Hey Zeerround,
I'm a professional dialogue sound editor for episodic television and feature films in Hollywood. I have a pretty decent home theatre system in my home with Definitive Technology loudspeakers in a 5.1 setup. For my editing, I only use Macs and since I only cut dialogue and ADR, my edit system is used exclusively in mono and occasionally 2-channel mono mode. I only have "stereo" monitoring capability in my home edit bay, I don't need more than that.
I have always been a fan of 5.1 music mixes and In my personal HT viewing/listening space, I have a top end OPPO Blu-ray/DVD player as much for its capabilities to play DVD-A and SACD multi-channel discs as well as video. I have a small fortune invested in 5.1 albums in both formats and have acquired the majority of good titles (some very rare) that were released over the past 10 years, most in the early 2000s. Unfortunately, as you know, those formats are essentially dead and never became commercially successful. Almost nothing is being commercially released in surround any more. There are many many titles I have wished for to be re-mixed and re-released in surround, but had pretty much given up on. My story could end here.
Then I heard about a DTS 5.1 Surround version of one of my favorite albums which I was pretty damn sure had never been released in surround. After much searching, I finally acquired the live, 2-CD album "
Waiting For Columbus" by the southern rock/blues band Little Feat and was blown away! The separation and quality yet faithfulness to the original mix was breath-taking. If you haven't got this 5.1 DTS version, get it. Not only is it one of the finest quality live albums every released, the 5.1 up-mix is astounding! In my opinion it is "demo quality". Included in the archive was a little note stating that this 5.1 was created using something called "SPEC"...I'd never heard of it, Googled it and found this forum. To me, this is like finding an oasis in the middle of a desert. I never had any idea that a 5.1 surround mix from only a 2-Channel stereo source could sound this good! In the professional audio world, there isn't crap available that does 1/4 of what your software will do. There are a couple of plug-ins for ProTools and one or two "stand-alone" very expensive rack-mount boxes that claim to create stereo from mono or surround from stereo, but they don't do much more than the useless DSP settings on most home receivers these days and create some fuzzy time-delayed ambiance in the surround channels. Basically useless. I know that some effectively up-mixed music would go over incredibly well on some dub stages when an old, stereo only music cue is needed in 5.1. I can't believe that you are giving this incredibly sophisticated and effective software away! In the commercial world, it would be the type of specialized software that would command thousands of dollars. This truly must be a labor of love and I (and I'm sure every other hobbyist that reads this forum) really appreciate what you're doing. THANK YOU!
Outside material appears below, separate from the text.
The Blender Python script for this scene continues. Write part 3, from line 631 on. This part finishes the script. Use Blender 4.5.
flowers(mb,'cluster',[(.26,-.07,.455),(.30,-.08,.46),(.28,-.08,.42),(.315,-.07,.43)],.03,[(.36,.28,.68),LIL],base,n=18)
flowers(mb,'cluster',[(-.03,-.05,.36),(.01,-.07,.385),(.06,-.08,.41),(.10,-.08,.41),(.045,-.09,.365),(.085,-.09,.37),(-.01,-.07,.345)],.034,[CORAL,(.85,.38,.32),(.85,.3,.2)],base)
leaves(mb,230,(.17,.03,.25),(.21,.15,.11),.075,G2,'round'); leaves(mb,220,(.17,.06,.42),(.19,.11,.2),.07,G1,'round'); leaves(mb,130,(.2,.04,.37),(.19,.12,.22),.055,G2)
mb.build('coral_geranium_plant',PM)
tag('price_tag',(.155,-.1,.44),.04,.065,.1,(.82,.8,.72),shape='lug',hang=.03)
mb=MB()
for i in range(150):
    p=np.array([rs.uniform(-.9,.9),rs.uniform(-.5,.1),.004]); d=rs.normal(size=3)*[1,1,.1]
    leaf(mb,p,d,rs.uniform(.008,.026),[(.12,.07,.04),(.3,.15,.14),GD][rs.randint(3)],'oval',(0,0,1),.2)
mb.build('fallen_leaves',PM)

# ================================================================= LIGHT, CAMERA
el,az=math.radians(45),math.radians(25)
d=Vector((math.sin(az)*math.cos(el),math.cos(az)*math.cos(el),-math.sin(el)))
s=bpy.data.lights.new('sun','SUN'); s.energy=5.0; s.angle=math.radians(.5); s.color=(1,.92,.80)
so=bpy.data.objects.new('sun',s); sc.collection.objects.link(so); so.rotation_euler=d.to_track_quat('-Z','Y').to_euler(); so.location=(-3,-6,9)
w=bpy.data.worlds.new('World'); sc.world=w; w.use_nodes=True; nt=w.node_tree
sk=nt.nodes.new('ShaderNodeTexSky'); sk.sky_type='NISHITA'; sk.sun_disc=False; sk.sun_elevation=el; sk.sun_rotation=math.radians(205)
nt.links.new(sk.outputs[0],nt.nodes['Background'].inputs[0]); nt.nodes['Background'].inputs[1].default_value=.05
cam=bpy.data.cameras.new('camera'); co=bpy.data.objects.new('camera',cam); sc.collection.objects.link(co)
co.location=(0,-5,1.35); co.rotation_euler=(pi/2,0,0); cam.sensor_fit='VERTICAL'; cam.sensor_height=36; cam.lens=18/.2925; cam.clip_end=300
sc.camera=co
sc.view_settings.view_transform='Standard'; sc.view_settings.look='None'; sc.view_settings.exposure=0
Now, a couple of tech questions if you don't mind.
As I mentioned earlier, I use Macs for my sound editing and also for my personal computing at home. I do have a rarely used 4 or 5 year old PC with an Intel Core 2 Duo and (I believe) 1 gig of ram running Windows XP Professional. I also have a fire-wire card for the PC. I am thinking of moving the PC to my home theatre and using an M-Audio 410 firewire digital audio interface from the computer to my 5.1 amplifier for monitoring. Its not a terribly powerful PC, I just use it occasionally for a PC only game or for surfing the Internet when I'm too lazy to go into the other room and boot up my Mac. I've actually downloaded Plogue and SPEC Mac versions and they run fine on my laptop, but haven't actually tried any conversions because I don't have any way of monitoring 5.1 on the Macs. I will download the PC versions of the software and from the brief description that I gave, do you think I'll be able to use my existing PC for serious experimentation and ultimately conversion? I don't plan to upgrade past WinXP Pro because it has worked just fine for me so far for what I use the PC for and besides, I hate giving MicroSoft a dime.
Thanks for listening to my rant, hope you have time to read the whole thing and can take a moment to answer.